ABSTRACT

Architecture is the science of building raised to a fine art. Like any work of art, it can also be considered ‘textual’ for broader cultural exegesis. Mikhail Bakhtin says a text is ‘any coherent complex of signs’ (Bakhtin 1986:103), a definition which encompasses everything from literature to visual and aural works of art, as well as everyday action and communication. Given this pantextual idea, we can approach architecture as a commonplace of contemporary discourse embracing a wide semiotic range and exhibiting the entire spectrum of artistic practices, cultural manifestations and political implications. By engaging with architecture as text in a kind of ‘threshold encounter’ with the vogue of the ‘postmodern’, this paper attempts to examine the new Bank of China Buildings in Hong Kong and Macau. 1 These two buildings are not merely skyscrapers using high technology and the rhetoric of postmodern design, they also exhibit cultural connotations and political overtones and are expressions of a vicarious ideology of resurgent power in the two colonies.
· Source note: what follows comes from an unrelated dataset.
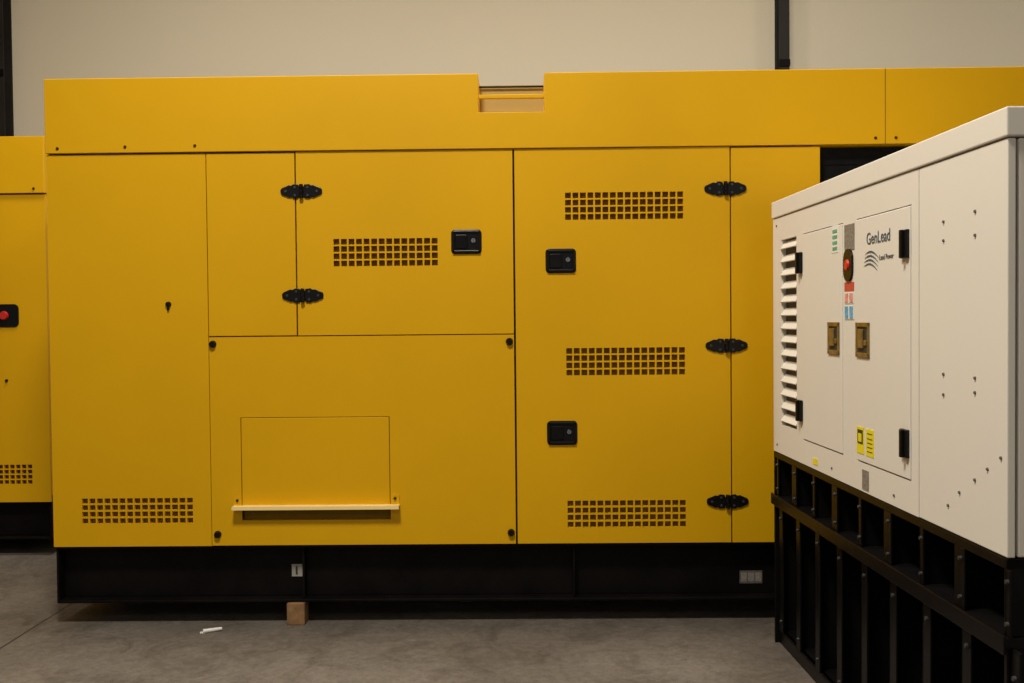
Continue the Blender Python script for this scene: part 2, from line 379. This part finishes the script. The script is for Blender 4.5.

The questions to raise are: what features are considered ‘postmodern’ in these two buildings? Are there any problems in the creation and interpretation of architectural metaphors between the architect’s intention and the general public’s reaction? How is political power ‘textualized’ in architecture and how do these two Bank buildings represent the political power of the Chinese government well in advance of the destined decolonization of Hong Kong and Macau? Through a ‘reading’ of these two Bank buildings, it is hoped to provide some insights into the relationship between culture and politics, predicated on architecture, in the crucial years leading up to the handover of British Hong Kong and Portuguese Macau to China on 1 July 1997 and 20 December 1999 respectively.